14h, on jette un oeil de l’autre coté du siphon des patafouins… le niveau est bas, il ne devait pas être long. Sans regret, aucun. le tube en “U” est un passage en pente douce boueuse, plutôt en forme de “V” ou l’on passe à 4 pattes, dans une flaque d’eau peu profonde, au creux du “V”. C’est ici un point critique qui n’est plus possible de franchir en cas de crue. La traversée est engagée. On ne fera plus demi-tour. Normalement. Salle du Ptit Loup, salle du Gnome, on arrive sur des grands volumes, certains évoquent des souvenirs du Berger, d’autres de la PSM. Ici on s’arrête un temps pour manger un peu. Salade de pâtes, barres céréales. Et les autres enfilent leur néoprène. Je me refroidis assez vite. Magnifique idée, je sors la super bougie que m’a filé Clément. Je suis quand même contente quand on repart.
15H30 On se réchauffe rapidement dans la trémie avec une petite escalade, et une désescalade qui nous fait légèrement hésiter, mais non, il y a des scotchlight et des cairns partout, on est sur la bonne voie. Une corde équipée en fixe nous permet de descendre le dôme d’un immense effondrement ancien pour rejoindre l’actif.
16h, Cette fois on est dans ce qui ressemble à un canyon. La partie aquatique commence. Des marmites ou de larges bassins. Parfois on passe en marchant, de l’eau jusqu’au cou, parfois on doit nager quelques brasses, le sac sur le dos, de peur qu’il se remplisse d’eau et m’emporte Ayant opté pour des sacs de bateau étanche et des sacs poubelles pour etre plus à l’aise dans les étroitures plus un petit bidon de 500gr. Je conseille de prendre un vrai bidon de 3L pour etre plus à l’aise dans l’eau, le kit n’a pas coulé, mais je n’ai pas osée me reposer dessus. Les sacs poubelles ont malgré tout fonctionné, j’ai réussi à faire traverser le Verneau au sec à un rouleau de PQ et des chaussettes de kilt en laine.
Au moins j’avais les mains libre.
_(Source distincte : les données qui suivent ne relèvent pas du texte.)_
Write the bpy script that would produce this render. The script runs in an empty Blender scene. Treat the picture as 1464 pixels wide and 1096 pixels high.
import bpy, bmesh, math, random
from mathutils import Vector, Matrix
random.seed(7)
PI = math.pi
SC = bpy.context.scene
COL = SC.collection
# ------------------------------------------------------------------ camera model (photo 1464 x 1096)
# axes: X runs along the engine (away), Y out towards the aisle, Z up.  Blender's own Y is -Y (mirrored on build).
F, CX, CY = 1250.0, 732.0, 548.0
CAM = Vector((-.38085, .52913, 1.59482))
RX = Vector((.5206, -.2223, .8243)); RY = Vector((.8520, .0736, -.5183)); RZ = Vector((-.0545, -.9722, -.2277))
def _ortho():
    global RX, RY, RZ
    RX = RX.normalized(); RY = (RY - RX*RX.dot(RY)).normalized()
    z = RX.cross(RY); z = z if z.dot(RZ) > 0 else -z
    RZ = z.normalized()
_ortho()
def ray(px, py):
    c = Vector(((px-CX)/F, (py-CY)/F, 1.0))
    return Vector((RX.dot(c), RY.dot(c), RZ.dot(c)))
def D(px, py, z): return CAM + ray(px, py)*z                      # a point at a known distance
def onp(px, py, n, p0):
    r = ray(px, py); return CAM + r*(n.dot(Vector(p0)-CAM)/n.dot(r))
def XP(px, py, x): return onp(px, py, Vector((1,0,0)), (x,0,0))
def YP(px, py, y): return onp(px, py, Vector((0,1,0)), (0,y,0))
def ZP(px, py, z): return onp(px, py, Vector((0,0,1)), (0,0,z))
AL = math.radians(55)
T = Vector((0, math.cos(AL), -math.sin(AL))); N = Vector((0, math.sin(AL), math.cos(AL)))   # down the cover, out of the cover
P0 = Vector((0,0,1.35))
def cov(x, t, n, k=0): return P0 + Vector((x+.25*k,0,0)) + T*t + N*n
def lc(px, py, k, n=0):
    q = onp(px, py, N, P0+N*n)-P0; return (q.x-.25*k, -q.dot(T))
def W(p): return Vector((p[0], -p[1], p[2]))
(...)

De mémoire, il y avait 4 tronçons où je n’ai pas eu pied de mon mètre 62. Arrêt, je grelotte. Nager, ca réchauffe. On est bien.
17h00, Bhv et Bond’accord s’engagent dans l’affluent des égouts. On les regarde se crotter dans la mousse verte et revenir.
Quelques petites cordes équipées en fixe, notamment le puits du vieux fou, je crois, où on atterrit direct dans de l’eau profonde. Du coup on préfère défaire le descendeur sur un rebord 1m avant de sauter dans l’eau. Surprise le poids de nos attirails nous fait couler la tête dans l’eau. Ca surprend. Mais on remonte à la surface instantanément. Des petites grenouilles nous regardent passer. Elles semblent piégées. Un peu au ralenti. Molasses
Les bassins sont de plus en plus imposants. Par endroit l’eau pleut du ciel. Petite pensée pour la surface. On trace.
19h On arrive à la Corniche, passage de vire équipée en fixe. Il ne reste que le bassin merdique en aquatique. Trempette. On comprend qu’on est bien là. Le sol du bassin est recouvert d’une profonde couche de boue molle. On ne sait pas vraiment si on marche ou si on nage. On dirait plutot qu’on plante vaguement les jambes dans un truc mou pour avancer dans l’eau. Après ca, on rejoint de grandes salles. Un petit coup de puissante lumière pour voir des sortes de fontis immenses, rappelant la salle Belauce. le bon gros et petit raciste.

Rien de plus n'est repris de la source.